In practice VoIP on the cellular data channel can sometimes sound much better than regular cellular voice. I mentioned above David Frankel’s demo at IT Expo West. I performed a similar experiment this morning with Michael Graves, with similarly good results. I was on a Polycom desk phone, Michael used Eyebeam on a laptop, and the codec was G.722. The latency on this call was appreciable – I estimated it at around 1 second round trip. There was also some packet loss – not bad for me, but it caused a sub-par experience for Michael. Earlier this week at Jeff Pulver’s HD Connect conference in New York, researchers from Qualcomm demoed a handset running on the Verizon network using EVRC-WB, transcoding to G.722 on Polycom and Gigaset phones in their lab in San Diego. The sound quality was excellent, but the latency was very high – I estimated it at around two seconds round trip.

The ITU addresses latency (delay) in Recommendation G.114. Delay is a problem because normal conversation depends on turn taking. Most people insert pauses of up to about 400 ms as they talk. If nobody else speaks during a pause, they continue. This means that if the one-way delay on a phone conversation is greater than 200 ms, the talker doesn’t hear an interruption within the 400 ms break, and starts talking again, causing frustrating collisions.
The ITU E-Model for call quality identifies a threshold at about 170 ms one-way at which latency becomes a problem. The E-Model also tells us that increasing latency amplifies other impairments – notably echo, which can be severe at low latencies without being a problem, but at high latencies even relatively quiet echo can severely disrupt a talker.

Some people may be able to handle long latencies better than others. Michael observed that he can get used to high latency echo after a few minutes of conversation.

HD Communications Project

Monday, August 10th, 2009

As part of the preparation for the fall HD Communications Summit, Jeff Pulver has put up a video clip promoting HD Voice for phone calls. It goes over the familiar arguments:

  • Sound quality on phone calls hasn’t improved since 1937. Since most calls are now made on cell phones, it has actually deteriorated considerably.
  • The move to VoIP has made it technically feasible to make phone calls with CD quality sound or better, yet instead VoIP calls are usually engineered to sound worse than circuit-switched calls (except in the case of Skype.)
  • Improved sound quality on phone calls yields undisputed productivity benefits, particularly when the calls involve multiple accents.
  • Voice has become a commodity service, with minimal margins for service providers, yet HD Voice offers an opportunity for differentiation and potentially improved margins.

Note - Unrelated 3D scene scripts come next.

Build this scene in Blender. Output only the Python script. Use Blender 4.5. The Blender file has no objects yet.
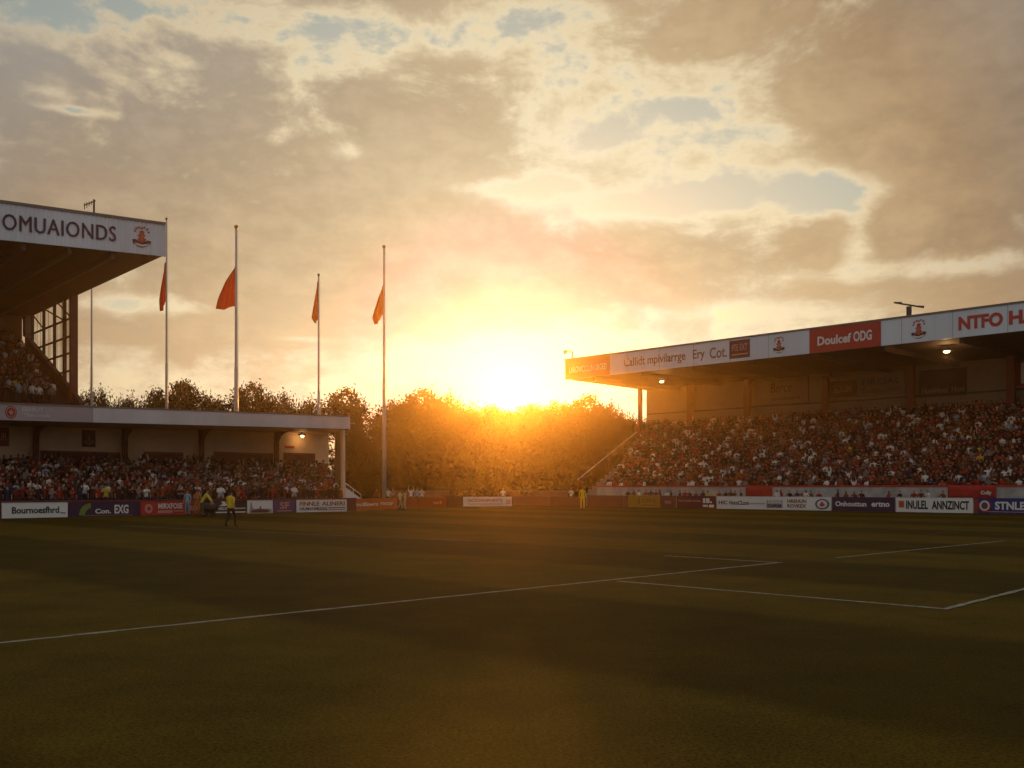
import bpy, bmesh, math, random
import numpy as np
from mathutils import Vector, Matrix
random.seed(11); RNG = np.random.default_rng(7)
SC = bpy.context.scene
COL = SC.collection
PI = math.pi

# ------------------------------------------------------------------ camera
FPX, HOR, EYE = 1000.0, 488.0, 1.85
cam = bpy.data.cameras.new('camera'); cam_o = bpy.data.objects.new('camera', cam); COL.objects.link(cam_o)
cam.sensor_width = 36.0; cam.lens = FPX / 1024 * 36.0
cam.shift_y = (HOR - 384) / 1024.0
cam.clip_start = 0.1; cam.clip_end = 3000
cam_o.location = (0, 0, EYE); cam_o.rotation_euler = (PI / 2, 0, 0)
SC.camera = cam_o
SC.render.resolution_x, SC.render.resolution_y = 1024, 768
SC.view_settings.view_transform = 'Standard'; SC.view_settings.look = 'None'
SC.view_settings.exposure = 0.0; SC.view_settings.gamma = 1.0; SC.view_settings.use_curve_mapping = False
SC.render.engine = 'CYCLES'
SC.cycles.use_denoising = True
SC.cycles.max_bounces = 6; SC.cycles.diffuse_bounces = 3; SC.cycles.glossy_bounces = 2
SC.cycles.transparent_max_bounces = 12; SC.cycles.volume_bounces = 0
SC.cycles.sample_clamp_indirect = 4.0

def G(px, py):
    """ground point seen at that column with its foot that far under the horizon"""
    Y = FPX * EYE / (py - HOR)
    return ((px - 512) / FPX * Y, Y)

# ------------------------------------------------------------------ frames
class Frame:
    def __init__(s, o, a, n): s.o, s.a, s.n = o, a, n
    def P(s, t, d, z): return (s.o[0] + s.a[0] * t + s.n[0] * d, s.o[1] + s.a[1] * t + s.n[1] * d, z)
    def T(s, px, d):
        k = (px - 512) / FPX
        ox, oy = s.o[0] + s.n[0] * d, s.o[1] + s.n[1] * d
        return (k * oy - ox) / (s.a[0] - k * s.a[1])
    def Y(s, px, d): return s.P(s.T(px, d), d, 0)[1]
    def Z(s, px, py, d): return EYE + (HOR - py) / FPX * s.Y(px, d)
FL = Frame((-30.6, 59.7), (.699, .715), (-.715, .699))
FU = Frame((-25.9, 74.45), (.760, .649), (-.649, .760))
FR = Frame((35.7, 69.8), (-.693, .721), (.721, .693))

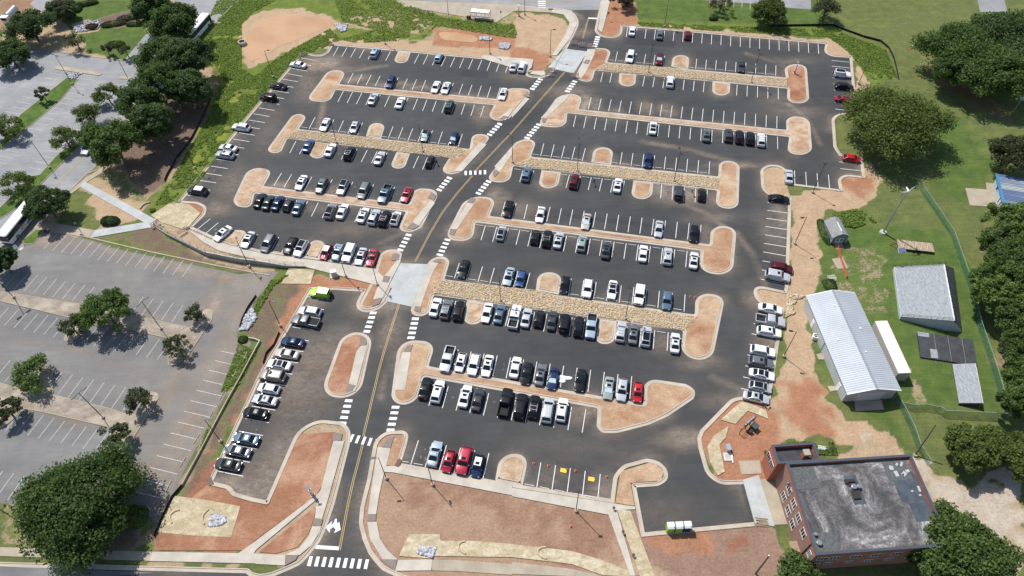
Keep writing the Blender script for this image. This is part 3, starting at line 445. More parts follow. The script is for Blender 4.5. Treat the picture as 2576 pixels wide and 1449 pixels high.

The HD Communications Summit is part of the HD Connect Project. The HD Connect Project aims to provide a coordination point for the various companies that have an interest in propagating HD Voice. These companies include equipment and component manufacturers, software developers and service providers.

Among the initiatives of the HD Connect Project is a logo program, like the Wi-Fi Alliance logo program. The logo requirements are currently technically lax, providing an indicator of good intentions rather than certain interoperability. Here’s a draft of the new logo:

HD Connect Draft Logo

Another ingredient of the HD Connect project is the HDConnectNow.org website, billed as “the news and information place for The HD Connect Project.”

It is great that Jeff is stepping up to push HD Voice like this. With the major exception of Skype almost no phone calls are made with wideband codecs (HD Voice). Over the past few years the foundation has been laid for this to change. Several good wideband codecs are now available royalty free, and all the major business phone manufacturers sell mostly (or solely) wideband-capable phones. Residential phones aren’t there yet, but this will change rapidly: the latest DECT standards are wideband, Gigasets are already wideband-capable, and Uniden is enthusiastic about wideband, too. As the installed base of wideband-capable phones grows, wideband calling can begin to happen.

Since most dialing is still done with old-style (E.164) phone numbers, wideband calls will become common within companies before there is much uptake between companies. That will come as VoIP trunking displaces circuit-switched, and as ENUM databases are deployed and used.